Since he was young, his parents have been providing him with reading materials about Indonesian history and culture. "I also travel to many places in the country and in the process learn about the different cultures."

All these young people share one thing in common: It is merely geography that defines their nationhood and explains their feeling of being Indonesians. In other words, they are bound by the land into which they were born and in which they were raised and now live.

This shared identity, while providing a strong foundation for the nation to survive, is lacking in its essential ingredient that binds a people. Ernest Renan, in his essay Qu'est-ce qu'une nation? (What is a Nation?), writes that "a nation is a soul, a spiritual principle".

"A nation is a large-scale solidarity, constituted by the feeling of the sacrifices that one has made in the past and of those that one is prepared to make in the future. ...A nation's existence is, if you will pardon the metaphor, a daily plebiscite, just as an individual's existence is a perpetual affirmation of life," says Renan.

Today, it is exactly this sense of solidarity, of togetherness, of the will to sacrifice, that is being questioned. The country's inability to come out of the prolonged multicrises that began with the financial meltdown in 1997 has been attributed in parts to a lack of solidarity among its people to solve the problems. The reform movement that ended the government of President Soeharto has failed to forge solidarity. On the contrary, people, the elites in particular, are fighting each other for power, sidelining the people and national interests.

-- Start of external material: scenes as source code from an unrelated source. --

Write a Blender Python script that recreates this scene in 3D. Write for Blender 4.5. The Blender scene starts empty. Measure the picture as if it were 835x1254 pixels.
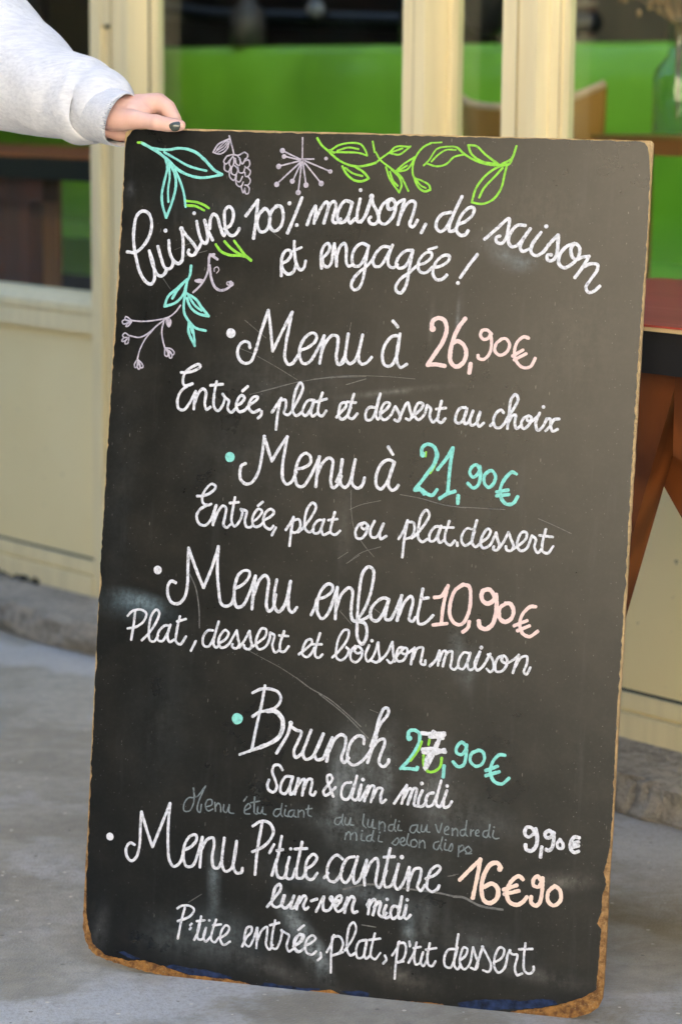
import bpy, bmesh, math, random
from mathutils import Vector, Matrix, noise
random.seed(7)
sc = bpy.context.scene
col = sc.collection
R = math.radians

# ---------------------------------------------------------------- camera
cd = bpy.data.cameras.new('camera'); cam = bpy.data.objects.new('camera', cd); col.objects.link(cam)
cam.matrix_world = Matrix(((0.999957,-0.009220,-0.000000,0.000000),(0.001509,0.163683,-0.986512,0.000000),(0.009096,0.986470,0.163690,1.050000),(0.000000,0.000000,0.000000,1.000000)))
cd.sensor_fit = 'VERTICAL'; cd.sensor_height = 36.0; cd.lens = 36.0 * 2900 / 1254
cd.shift_y = -0.0244; cd.shift_x = 0.0
cd.clip_start = 0.05; cd.clip_end = 500
cd.dof.use_dof = True; cd.dof.focus_distance = 2.78; cd.dof.aperture_fstop = 4.6
sc.camera = cam

# ---------------------------------------------------------------- sky, sun, exposure
SUN_AZ, SUN_EL = R(47.0), R(33.0)
w = bpy.data.worlds.new('World'); sc.world = w; w.use_nodes = True
nt = w.node_tree; bg = nt.nodes['Background']
sky = nt.nodes.new('ShaderNodeTexSky'); sky.sky_type = 'NISHITA'; sky.sun_disc = False
sky.sun_elevation = SUN_EL; sky.sun_rotation = SUN_AZ; sky.altitude = 60; sky.dust_density = 4.0
nt.links.new(sky.outputs[0], bg.inputs[0]); bg.inputs[1].default_value = 0.07
sl = bpy.data.lights.new('sun', 'SUN'); sun = bpy.data.objects.new('sun', sl); col.objects.link(sun)
sl.energy = 5.0; sl.angle = R(0.6); sl.color = (1.0, 0.95, 0.87)
sdir = Vector((math.sin(SUN_AZ) * math.cos(SUN_EL), math.cos(SUN_AZ) * math.cos(SUN_EL), math.sin(SUN_EL)))
sun.rotation_euler = sdir.to_track_quat('Z', 'Y').to_euler(); sun.location = sdir * 30
sc.view_settings.view_transform = 'Standard'; sc.view_settings.look = 'None'
sc.view_settings.exposure = 3.35; sc.view_settings.gamma = 1.0; sc.view_settings.use_curve_mapping = False

# ---------------------------------------------------------------- helpers
def tag(o, label=None, cat=None, group=None, kind=None):
    if label: o['label'] = label
    if cat: o['category'] = cat
    if group: o['group'] = group
    if kind: o['kind'] = kind
    return o

def empty(name, label, cat, mat=None, loc=None, group=None):
    o = bpy.data.objects.new(name, None); col.objects.link(o); o.empty_display_size = 0.1
    if mat is not None: o.matrix_world = mat
    elif loc is not None: o.matrix_world = Matrix.Translation(loc)
    return tag(o, label, cat, group)

def link(name, me, mats, parent=None, smooth=False, label=None):
    o = bpy.data.objects.new(name, me); col.objects.link(o)
    for m in (mats if isinstance(mats, (list, tuple)) else [mats]): me.materials.append(m)
    if parent is not None: o.parent = parent
    if smooth:
        me.polygons.foreach_set('use_smooth', [True] * len(me.polygons))
    if label: o['label'] = label
    return o

class MB:
    """collects shapes for ONE mesh"""
    def __init__(s): s.bm = bmesh.new()
    def add(s, verts, faces, mi=0):
        vs = [s.bm.verts.new(v) for v in verts]; out = []
        for f in faces:
            try:
                fc = s.bm.faces.new([vs[i] for i in f]); fc.material_index = mi; out.append(fc)
            except ValueError: pass
        return out
    def box(s, x0, x1, y0, y1, z0, z1, fn=None, mi=0):
        c = [(x, y, z) for z in (z0, z1) for y in (y0, y1) for x in (x0, x1)]
        if fn: c = [fn(*p) for p in c]
        s.add(c, [(0, 2, 3, 1), (4, 5, 7, 6), (0, 1, 5, 4), (2, 6, 7, 3), (0, 4, 6, 2), (1, 3, 7, 5)], mi)
        return s
    def prism(s, pts, z0, z1, fn=None, mi=0, side_mi=None):
        n_ = len(pts)
        c = [(p[0], p[1], z0) for p in pts] + [(p[0], p[1], z1) for p in pts]
        if fn: c = [fn(*p) for p in c]
        vs = [s.bm.verts.new(v) for v in c]
        for idx in (list(range(n_))[::-1], [n_ + i for i in range(n_)]):
            f = s.bm.faces.new([vs[i] for i in idx]); f.material_index = mi
        for i in range(n_):
            j = (i + 1) % n_
            f = s.bm.faces.new((vs[i], vs[j], vs[n_ + j], vs[n_ + i])); f.material_index = mi if side_mi is None else side_mi
        return s
    def tube(s, pts, rad, seg=10, mi=0, cap=True):
        pts = [Vector(p) for p in pts]; n_ = len(pts)
        if not isinstance(rad, (list, tuple)): rad = [rad] * n_
        rings = []; prev = None
        for i, p in enumerate(pts):
            t = (pts[min(i + 1, n_ - 1)] - pts[max(i - 1, 0)]).normalized()
            if prev is None:
                a = t.orthogonal().normalized()
            else:
                a = (prev - t * prev.dot(t)).normalized()
            prev = a; b = t.cross(a)
            rings.append([s.bm.verts.new(p + (a * math.cos(2 * math.pi * k / seg) + b * math.sin(2 * math.pi * k / seg)) * rad[i]) for k in range(seg)])
        for i in range(n_ - 1):
            for k in range(seg):
                f = s.bm.faces.new((rings[i][k], rings[i][(k + 1) % seg], rings[i + 1][(k + 1) % seg], rings[i + 1][k])); f.material_index = mi
        if cap:
            for rg, rev in ((rings[0], True), (rings[-1], False)):
                f = s.bm.faces.new(rg[::-1] if rev else rg); f.material_index = mi
        return s
    def ball(s, c, rx, ry=None, rz=None, sub=2, mi=0, rot=None):
        r = bmesh.ops.create_icosphere(s.bm, subdivisions=sub, radius=1.0)
        M = Matrix.Translation(c) @ (rot.to_4x4() if rot else Matrix.Identity(4)) @ Matrix.Diagonal((rx, ry or rx, rz or rx, 1))
        bmesh.ops.transform(s.bm, matrix=M, verts=r['verts'])
        return s
    def mesh(s, name, bevel=0.0, seg=2):
        if bevel:
            es = [e for e in s.bm.edges if len(e.link_faces) == 2 and e.calc_face_angle(0) > 0.5]
            bmesh.ops.bevel(s.bm, geom=es, offset=bevel, segments=seg, profile=0.5, affect='EDGES', clamp_overlap=True)
        bmesh.ops.recalc_face_normals(s.bm, faces=s.bm.faces)
        me = bpy.data.meshes.new(name); s.bm.to_mesh(me); s.bm.free(); return me
    def build(s, name, mats, parent=None, bevel=0.0, smooth=False, label=None):
        return link(name, s.mesh(name, bevel), mats, parent, smooth, label)

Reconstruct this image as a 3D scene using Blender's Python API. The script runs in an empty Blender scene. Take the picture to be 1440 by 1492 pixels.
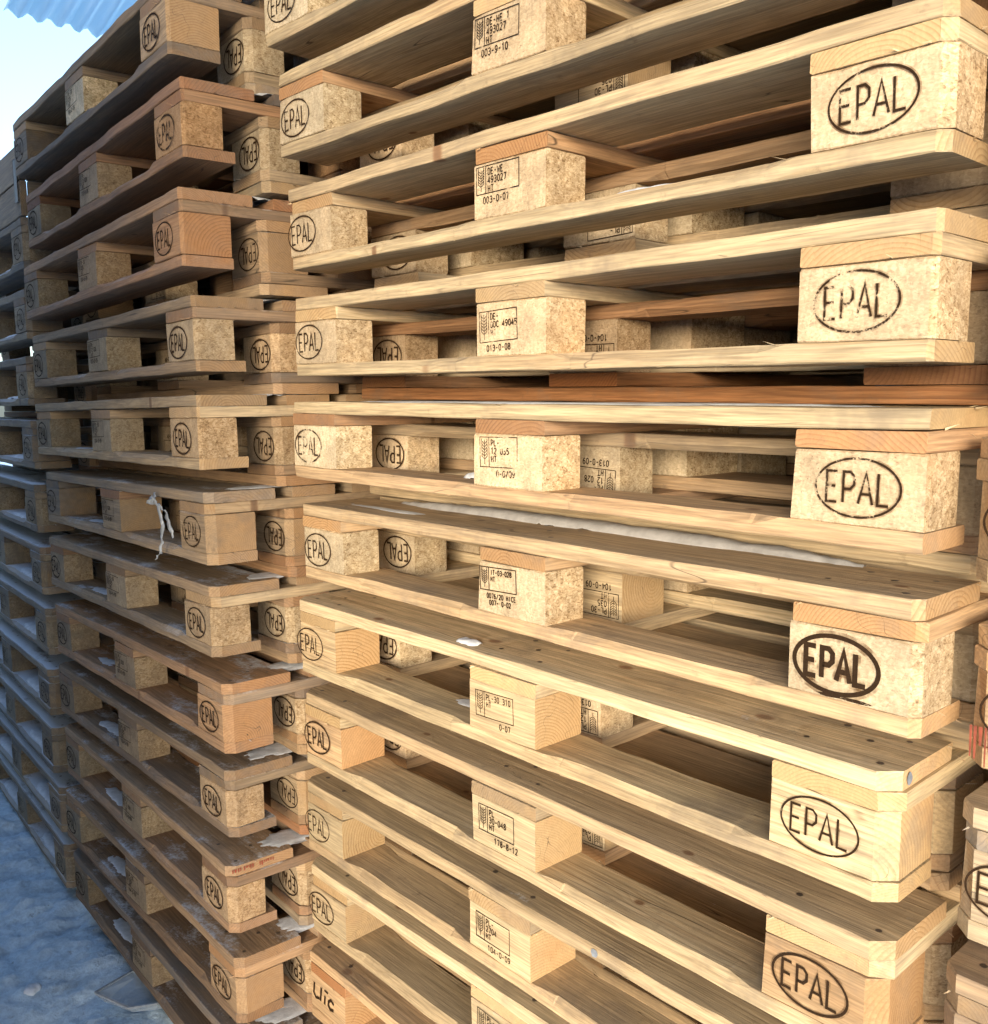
import bpy, bmesh, math, random
from mathutils import Matrix, Vector, noise
R_ = math.radians
rng = random.Random(7)
scn = bpy.context.scene
COL = scn.collection

# ------------------------------------------------------------------ materials
class NB:
    """small helper to write node trees"""
    def __init__(s, name):
        s.m = bpy.data.materials.new(name); s.m.use_nodes = True
        s.t = s.m.node_tree; s.t.nodes.clear()
        s.out = s.t.nodes.new('ShaderNodeOutputMaterial')
        s.b = s.t.nodes.new('ShaderNodeBsdfPrincipled')
        s.t.links.new(s.b.outputs[0], s.out.inputs[0])
        s.tc = s.t.nodes.new('ShaderNodeTexCoord'); s.oi = s.t.nodes.new('ShaderNodeObjectInfo')
    def put(s, v, sock):
        if isinstance(v, bpy.types.NodeSocket): s.t.links.new(v, sock)
        elif v is not None: sock.default_value = v
    def ma(s, op, a, b=None, c=None, clamp=False):
        n = s.t.nodes.new('ShaderNodeMath'); n.operation = op; n.use_clamp = clamp
        for i, v in enumerate((a, b, c)): s.put(v, n.inputs[i])
        return n.outputs[0]
    def vm(s, op, a, b=None):
        n = s.t.nodes.new('ShaderNodeVectorMath'); n.operation = op
        s.put(a, n.inputs[0]); s.put(b, n.inputs[1])
        return n.outputs['Value'] if op in ('LENGTH', 'DOT_PRODUCT') else n.outputs[0]
    def sep(s, v):
        n = s.t.nodes.new('ShaderNodeSeparateXYZ'); s.put(v, n.inputs[0]); return n.outputs
    def sepc(s, v):
        n = s.t.nodes.new('ShaderNodeSeparateColor'); s.put(v, n.inputs[0]); return n.outputs
    def com(s, x, y, z):
        n = s.t.nodes.new('ShaderNodeCombineXYZ')
        for i, v in enumerate((x, y, z)): s.put(v, n.inputs[i])
        return n.outputs[0]
    def noise(s, v, sc, det=2, rough=.5, dist=0):
        n = s.t.nodes.new('ShaderNodeTexNoise'); s.put(v, n.inputs['Vector'])
        n.inputs['Scale'].default_value = sc; n.inputs['Detail'].default_value = det
        n.inputs['Roughness'].default_value = rough; n.inputs['Distortion'].default_value = dist
        return n.outputs
    def vor(s, v, sc, feat='F1', dim='3D'):
        n = s.t.nodes.new('ShaderNodeTexVoronoi'); n.feature = feat; n.voronoi_dimensions = dim
        s.put(v, n.inputs['Vector']); n.inputs['Scale'].default_value = sc
        return n.outputs
    def ramp(s, f, pts, interp='LINEAR'):
        n = s.t.nodes.new('ShaderNodeValToRGB'); s.put(f, n.inputs[0]); e = n.color_ramp.elements
        n.color_ramp.interpolation = interp
        while len(e) < len(pts): e.new(.5)
        for k, (p, c) in enumerate(pts):
            e[k].position = p; e[k].color = (c, c, c, 1) if isinstance(c, (int, float)) else (*c, 1)
        return n.outputs[0]
    def mr(s, f, a, b, c=0., d=1.):
        n = s.t.nodes.new('ShaderNodeMapRange'); n.interpolation_type = 'SMOOTHSTEP'; s.put(f, n.inputs[0])
        for i, v in enumerate((a, b, c, d)): s.put(v, n.inputs[i + 1])
        return n.outputs[0]
    def mix(s, f, a, b, mode='MIX'):
        n = s.t.nodes.new('ShaderNodeMix'); n.data_type = 'RGBA'; n.blend_type = mode; n.clamp_factor = True
        s.put(f, n.inputs[0])
        s.put(a if isinstance(a, bpy.types.NodeSocket) else (*a, 1), n.inputs[6])
        s.put(b if isinstance(b, bpy.types.NodeSocket) else (*b, 1), n.inputs[7])
        return n.outputs[2]
    def bump(s, h, st, dist):
        n = s.t.nodes.new('ShaderNodeBump'); s.put(h, n.inputs['Height'])
        n.inputs['Strength'].default_value = st; n.inputs['Distance'].default_value = dist
        s.t.links.new(n.outputs[0], s.b.inputs['Normal'])
    def rand3(s):
        n = s.t.nodes.new('ShaderNodeTexWhiteNoise'); n.noise_dimensions = '1D'
        s.put(s.ma('MULTIPLY', s.oi.outputs['Random'], 913.7), n.inputs['W'])
        return s.sepc(n.outputs['Color'])
    def gray(s, f):
        return s.com(f, f, f)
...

Parakitri T. Simbolon in his book Menjadi Indonesia (Becoming Indonesia) writes that "nationhood is a serious effort to achieve a balance between society's interests on the one hand and state interests on another. Along the process, clashes occur between the two interests. The clashes that end up with the domination of one party will threaten the existence of the related state or society."

Indonesia's problems are a legacy of state domination on the people done through, among other things, the blurring of historical facts that have uprooted the people's sense of nationhood.

During the 32 years of the New Order era, Soeharto used historical facts as his tools of power. The teaching of history in schools must follow the guidelines set in the six series of Indonesian History written in 1974 by the then Minister of Education Nugroho Notosusanto. History was seen and understood as state interpretations of facts and events.

"The whole thing about being a nation was dictated by the state. Students were only taught that independence meant being 'free from colonialism' not 'free to form a nation," Swastika explained.

Chandi concurred, saying that students learned at school merely to get good grades but not to explore the impacts or meaning of each historical event for the nation.

Moreover, as noted sociologist Ignas Kleden pointed out, in the process of becoming a state, Indonesia had neglected nurturing its populist nationalism--the sense of being part of a nation and of living in one homeland--which was the basic foundation of the country's national movement.

Bitterness over the state's oppression of the people and failure of the state to protect the rights of the people may explain why these young people do not see being an Indonesian as part of their identity.

"If I had a choice, I would change my citizenship because as an ethnic Chinese, I am often a victim of discrimination," Robert said.

Nonetheless, amid this pessimism, some people still feel that as citizens they have the responsibility to make the country better.

Herman Sutiono Nainggolan, 22, a fourth-year student at the Jakarta Institute of Theology (STT Jakarta) and a member of the Forum Kota (Forkot) student movement, said: "It's my sense of nationhood that has encouraged me to take the responsibility as a young man to create a new concept to renew the bond with other youths."